Ähnliches galt für Kindergärten: "Es lag nicht mal ein Ast auf der Straße", sagte ein junger Vater in Helmstadt-Bargen, "der Kindergarten war trotzdem leer." Die Steinsfurter Schule am Giebel gab ihren Grundschülern gestern gänzlich Schulfrei. Entscheidungsgründe waren der Schulweg, der zu weiten Teilen im engen Steinsfurter Altort liegt, und die exponierte Lage der Schule auf der Bergkuppe. Als die Entscheidung gefallen sei, habe "Sabine" in Steinsfurt gerade am stärksten gewütet, hieß es.

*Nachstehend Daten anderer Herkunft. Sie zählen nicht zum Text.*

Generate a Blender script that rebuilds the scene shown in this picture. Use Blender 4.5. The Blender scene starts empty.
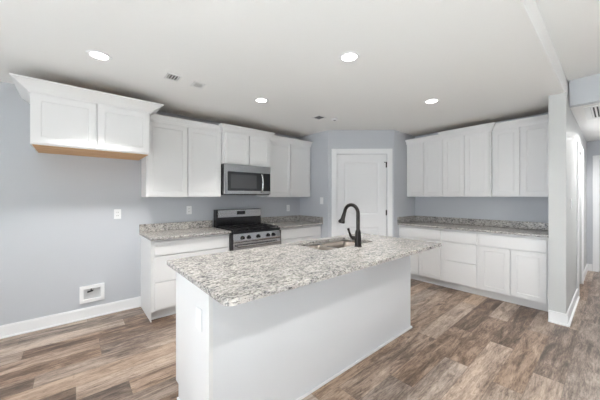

Auch die Müllabfuhr fiel aufgrund des Sturms am Montag aus. Laut AVR bestand die Gefahr, dass geleerte Abfallbehälter sowie bereitgestellte Gegenstände umhergeweht werden und so Schaden anrichten. Alle Abfallbehälter sollten deshalb auf das Grundstück zurückgeholt und am heutigen Dienstag erneut bereitgestellt werden. Laut AVR verschieben sich in dieser Woche alle Abfuhren um einen Tag.
Ein Bild des Jammers zeigte sich dann doch an einem der Dührener Ortseingänge: Eine der beiden riesigen Strohfiguren – dort aufgestellt anlässlich des 1250. Dorfjubiläums 2019 – hielt den Böen nicht stand. Das Männchen symbolisierte einst den "Dührener Manschettenbauer"; nun lag es, Gesicht voran, auf dem Acker. Dührens Ortsvorsteher Alexander Speer will die Figur "zu den Heimattagen 2020 bald wieder aufstellen".
Bemerkenswert war bereits am Sonntagmittag die sprichwörtliche Ruhe vor dem Sturm: Im Dührener Ortskern war bisweilen etwas davon zu spüren, das die Bevölkerung rund um Sinsheim seit Jahrhunderten anführt, wenn es um Wetterereignisse geht: die geschützte Lage der Dörfer, umgeben von Hügeln. Während es rund einen Kilometer auswärts – in der Gegend des Hermannsbergs und des Kaisersbergs schon stramm aus Westen wehte, war es in der Dorfmitte fast schon unheimlich ruhig. Kein Lüftchen regte sich um 15.30 Uhr. Aufmerksamen Beobachtern fiel auf: es flog und sang aber auch kein einziger Vogel.